Paul Lambert came in and after an indifferent start could be summed up as follows: good run, awful run, good run, poor run. There simply wasn't enough there to suggest that he'd come up with a formula – with six months to do so – that would have us competing at the top end of the league. There were far too many poor displays and puzzling decisions to allay doubts and the opportunity was there to go for a perceived upgrade. So we took it, knowing that Lambert just hadn't shown enough. We could of course have kept a manager over whom we had serious doubts and allowed him to waste time and money taking us down a course we didn't really want. In the process wrecking another season. Or we could have made a clean break, which we did.
Yeah, Nuno is number four. We've just appointed him. We haven't sacked him.
There are definite criticisms to be made of Fosun's first year in charge but it's not one that's entirely dissimilar to any number of other foreign owners who have since gone on to make a success of their time in English football. They have had to learn on the job and work out what is effective and what isn't. Nuno is their man and they have given him ample resources so far, and we shall see how it pans out. As my crystal ball is currently away for repair, I don't know for sure what will happen. But if we do fail and Nuno becomes another casualty, it won't be because of a trigger-happy mentality. Barring an absolute disaster, I fully expect him to be given at least a full season.

Don't let me down, man.
I think that wraps most of it up.

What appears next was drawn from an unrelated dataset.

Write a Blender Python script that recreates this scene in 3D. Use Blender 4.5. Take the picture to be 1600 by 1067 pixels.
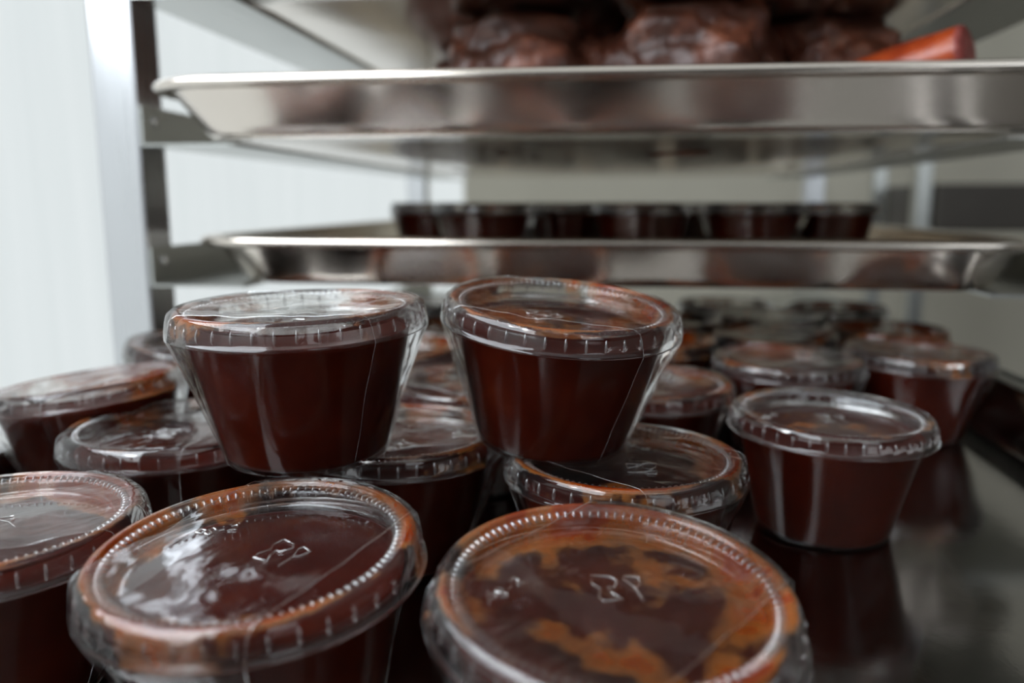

As I said at the outset, none of this should be remotely controversial; what baffles me is that newspapers and high profile websites choose to run with articles that patently are based in falsehood. It's all easily checkable and a lot of it relies on a simple assessment of what the most likely scenario is. But hey, I guess that doesn't get as many hits or sales.
Now, let's get back to action, starting on Saturday at home to Leicester in our final friendly. There'll be a report of some kind up on Sunday or Monday. I promise not to be too horrible about anyone.